Australia is seeing some panic buying at gas stations as supply fears linked to the Middle East conflict push fuel prices to record highs, even as authorities move to secure energy resources and distribution channels.

The average price of Premium 95 gasoline in New South Wales state rose to A$2.58 ($1.79) per liter on Monday, surpassing the recent high of A$2.27 recorded just 12 days earlier, according to the state's fuel price monitoring platform.

Gas stations nationwide are displaying higher prices, limiting fuel refills and putting up signs warning against fuel hoarding. Panic buying is causing shortages at some stations, especially outside cities, national broadcaster ABC reported.

Authorities said adequate fuel supplies continue to flow into the country and urged consumers not to resort to panic buying.

Australia gets most of its gasoline and diesel from refineries in the Asia-Pacific, but disruptions to crude oil supply have emerged following the effective closure of the Strait of Hormuz.

Lurion De Mello, a senior lecturer of finance at Macquarie University, said via the Scimex research portal that stockpiling, whether by households or farmers, "risks creating the very shortages we are worried about", adding that gasoline supplies remain relatively secure.

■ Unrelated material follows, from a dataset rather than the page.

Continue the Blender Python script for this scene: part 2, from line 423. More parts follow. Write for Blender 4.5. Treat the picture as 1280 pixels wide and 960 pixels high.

However, Australia may be more exposed to disruptions of diesel because the economy mainly runs on it, he said, adding "any interruption in their crude oil intake will flow through globally".

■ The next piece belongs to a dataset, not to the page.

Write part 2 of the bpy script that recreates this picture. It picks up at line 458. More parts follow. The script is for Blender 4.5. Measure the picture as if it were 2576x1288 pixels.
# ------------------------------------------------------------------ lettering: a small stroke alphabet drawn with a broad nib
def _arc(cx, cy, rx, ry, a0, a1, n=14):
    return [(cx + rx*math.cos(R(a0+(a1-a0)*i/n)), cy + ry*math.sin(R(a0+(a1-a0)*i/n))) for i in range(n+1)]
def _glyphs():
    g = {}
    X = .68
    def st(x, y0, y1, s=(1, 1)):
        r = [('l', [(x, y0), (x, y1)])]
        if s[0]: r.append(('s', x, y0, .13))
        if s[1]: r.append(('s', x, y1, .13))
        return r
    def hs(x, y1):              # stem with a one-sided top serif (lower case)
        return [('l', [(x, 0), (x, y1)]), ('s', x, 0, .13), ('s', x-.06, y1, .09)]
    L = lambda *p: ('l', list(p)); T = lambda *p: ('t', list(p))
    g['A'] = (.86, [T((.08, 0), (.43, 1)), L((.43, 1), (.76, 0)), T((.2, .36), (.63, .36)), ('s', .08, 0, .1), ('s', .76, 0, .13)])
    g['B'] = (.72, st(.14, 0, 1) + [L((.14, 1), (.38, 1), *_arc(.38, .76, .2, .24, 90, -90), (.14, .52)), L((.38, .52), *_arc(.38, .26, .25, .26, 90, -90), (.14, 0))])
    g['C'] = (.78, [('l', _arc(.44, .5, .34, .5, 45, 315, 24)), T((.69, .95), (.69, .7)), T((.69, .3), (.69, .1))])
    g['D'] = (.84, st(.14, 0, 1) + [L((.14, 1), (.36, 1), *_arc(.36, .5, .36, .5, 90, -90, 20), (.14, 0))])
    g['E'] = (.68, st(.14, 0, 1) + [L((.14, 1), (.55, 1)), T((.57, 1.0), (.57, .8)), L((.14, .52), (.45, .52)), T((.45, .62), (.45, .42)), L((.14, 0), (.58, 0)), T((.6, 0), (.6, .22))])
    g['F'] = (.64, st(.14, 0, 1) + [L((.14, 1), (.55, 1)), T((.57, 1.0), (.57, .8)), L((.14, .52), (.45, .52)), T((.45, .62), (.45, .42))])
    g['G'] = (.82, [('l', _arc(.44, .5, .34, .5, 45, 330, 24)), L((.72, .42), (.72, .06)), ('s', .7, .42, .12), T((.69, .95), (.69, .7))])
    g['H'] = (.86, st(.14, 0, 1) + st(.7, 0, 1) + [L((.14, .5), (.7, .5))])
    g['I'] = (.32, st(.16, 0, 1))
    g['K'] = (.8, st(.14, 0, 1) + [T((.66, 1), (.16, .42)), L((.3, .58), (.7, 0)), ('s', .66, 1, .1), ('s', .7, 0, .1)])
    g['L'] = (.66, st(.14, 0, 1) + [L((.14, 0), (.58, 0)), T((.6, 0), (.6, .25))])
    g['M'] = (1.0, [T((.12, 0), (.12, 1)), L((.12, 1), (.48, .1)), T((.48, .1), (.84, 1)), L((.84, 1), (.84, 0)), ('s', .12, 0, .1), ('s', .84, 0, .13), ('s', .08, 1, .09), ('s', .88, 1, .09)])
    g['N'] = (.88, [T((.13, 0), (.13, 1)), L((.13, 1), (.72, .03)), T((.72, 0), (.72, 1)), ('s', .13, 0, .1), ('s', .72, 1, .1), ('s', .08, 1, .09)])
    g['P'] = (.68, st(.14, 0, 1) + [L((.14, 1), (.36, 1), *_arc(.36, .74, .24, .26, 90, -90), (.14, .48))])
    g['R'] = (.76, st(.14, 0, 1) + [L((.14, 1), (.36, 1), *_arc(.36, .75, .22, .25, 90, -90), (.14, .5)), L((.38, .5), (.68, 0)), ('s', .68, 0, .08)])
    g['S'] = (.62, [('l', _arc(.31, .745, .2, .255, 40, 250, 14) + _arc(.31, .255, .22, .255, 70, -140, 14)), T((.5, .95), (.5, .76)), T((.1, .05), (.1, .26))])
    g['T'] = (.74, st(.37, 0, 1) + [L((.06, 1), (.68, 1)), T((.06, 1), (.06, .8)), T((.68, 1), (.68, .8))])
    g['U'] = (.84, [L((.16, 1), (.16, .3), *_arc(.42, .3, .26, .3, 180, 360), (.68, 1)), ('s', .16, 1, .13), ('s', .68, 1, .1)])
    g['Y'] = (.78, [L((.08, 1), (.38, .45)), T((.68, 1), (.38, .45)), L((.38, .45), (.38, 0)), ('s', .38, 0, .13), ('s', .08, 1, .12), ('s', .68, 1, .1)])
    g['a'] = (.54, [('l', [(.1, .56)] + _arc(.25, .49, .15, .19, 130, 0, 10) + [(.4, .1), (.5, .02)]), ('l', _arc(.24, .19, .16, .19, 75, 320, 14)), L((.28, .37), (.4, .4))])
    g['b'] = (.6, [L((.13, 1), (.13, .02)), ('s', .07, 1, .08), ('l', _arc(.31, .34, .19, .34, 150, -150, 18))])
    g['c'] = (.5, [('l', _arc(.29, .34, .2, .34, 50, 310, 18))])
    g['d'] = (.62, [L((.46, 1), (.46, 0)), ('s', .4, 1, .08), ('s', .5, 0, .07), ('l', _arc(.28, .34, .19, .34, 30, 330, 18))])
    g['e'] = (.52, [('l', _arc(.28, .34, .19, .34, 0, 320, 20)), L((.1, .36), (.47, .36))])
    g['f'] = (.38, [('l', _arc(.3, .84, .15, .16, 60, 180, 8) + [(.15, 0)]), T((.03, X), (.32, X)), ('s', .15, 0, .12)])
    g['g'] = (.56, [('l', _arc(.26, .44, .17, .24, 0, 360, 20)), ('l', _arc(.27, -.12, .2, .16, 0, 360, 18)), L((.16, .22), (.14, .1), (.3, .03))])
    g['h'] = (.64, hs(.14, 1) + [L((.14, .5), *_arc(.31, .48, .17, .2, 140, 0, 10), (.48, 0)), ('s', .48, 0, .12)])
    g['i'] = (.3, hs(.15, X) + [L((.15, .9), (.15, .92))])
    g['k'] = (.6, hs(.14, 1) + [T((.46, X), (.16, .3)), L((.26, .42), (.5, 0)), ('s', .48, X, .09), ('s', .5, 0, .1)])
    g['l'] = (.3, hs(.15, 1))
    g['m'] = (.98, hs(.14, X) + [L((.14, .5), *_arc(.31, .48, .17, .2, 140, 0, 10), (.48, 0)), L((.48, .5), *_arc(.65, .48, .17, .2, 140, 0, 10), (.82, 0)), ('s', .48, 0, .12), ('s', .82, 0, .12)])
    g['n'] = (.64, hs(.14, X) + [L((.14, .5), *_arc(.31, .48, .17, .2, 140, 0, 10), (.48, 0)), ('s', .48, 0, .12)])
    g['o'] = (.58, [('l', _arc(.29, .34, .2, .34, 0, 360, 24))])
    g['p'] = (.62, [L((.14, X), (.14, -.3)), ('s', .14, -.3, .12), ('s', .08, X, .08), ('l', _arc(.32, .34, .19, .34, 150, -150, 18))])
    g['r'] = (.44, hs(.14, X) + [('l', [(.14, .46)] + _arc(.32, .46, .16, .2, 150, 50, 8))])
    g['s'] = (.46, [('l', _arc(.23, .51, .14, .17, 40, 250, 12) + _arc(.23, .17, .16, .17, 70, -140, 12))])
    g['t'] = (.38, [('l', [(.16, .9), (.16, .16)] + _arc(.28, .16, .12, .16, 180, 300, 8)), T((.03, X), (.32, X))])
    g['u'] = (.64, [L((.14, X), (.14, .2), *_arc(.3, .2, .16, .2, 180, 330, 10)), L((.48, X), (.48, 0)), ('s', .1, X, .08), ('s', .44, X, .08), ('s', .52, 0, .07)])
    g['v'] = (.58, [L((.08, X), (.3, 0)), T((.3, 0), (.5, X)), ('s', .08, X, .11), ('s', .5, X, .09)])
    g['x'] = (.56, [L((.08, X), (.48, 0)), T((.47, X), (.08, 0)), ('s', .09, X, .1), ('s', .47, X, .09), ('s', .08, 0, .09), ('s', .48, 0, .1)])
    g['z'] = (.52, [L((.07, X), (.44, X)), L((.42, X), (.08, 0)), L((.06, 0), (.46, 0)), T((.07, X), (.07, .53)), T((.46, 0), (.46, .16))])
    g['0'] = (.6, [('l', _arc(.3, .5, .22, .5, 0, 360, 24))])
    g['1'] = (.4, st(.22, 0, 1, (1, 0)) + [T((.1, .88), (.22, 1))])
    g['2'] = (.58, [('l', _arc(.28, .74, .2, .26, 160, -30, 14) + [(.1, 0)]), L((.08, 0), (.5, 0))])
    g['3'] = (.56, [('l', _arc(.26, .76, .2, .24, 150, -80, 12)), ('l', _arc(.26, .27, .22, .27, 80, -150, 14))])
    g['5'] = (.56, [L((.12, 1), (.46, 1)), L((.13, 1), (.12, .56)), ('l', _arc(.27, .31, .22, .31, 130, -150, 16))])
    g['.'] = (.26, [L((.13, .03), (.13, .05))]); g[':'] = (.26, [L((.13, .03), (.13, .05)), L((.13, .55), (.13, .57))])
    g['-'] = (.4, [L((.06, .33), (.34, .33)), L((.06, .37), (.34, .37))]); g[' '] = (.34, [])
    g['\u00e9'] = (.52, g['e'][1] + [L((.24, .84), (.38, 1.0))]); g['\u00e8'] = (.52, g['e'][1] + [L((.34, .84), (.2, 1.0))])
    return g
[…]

Ben Fahimnia, a professor of supply chain management at the University of Sydney, called the situation "primarily an upstream supply disruption".

"The blockage of the Strait of Hormuz and the reduction in regional energy production tighten global oil supply, which can rapidly push prices higher across transport, logistics and production systems," he said.

"Panic buying at the consumer level only worsens this situation. When consumers suddenly increase purchases, retailers interpret that behavior as a surge in demand and place larger orders upstream," he said.

Australian Prime Minister Anthony Albanese met International Energy Agency Executive Director Fatih Birol on Monday and said the government had released 20 percent of its fuel reserves in line with the agency's recommendations.

Albanese said a range of other measures had been taken "to ensure that we secure supply and also that we deal with distribution issues".

The Middle East crisis has also disrupted global liquefied natural gas supplies, pushing up international prices. The Australian government is looking at a "windfall tax" on the domestic LNG industry, ABC reported.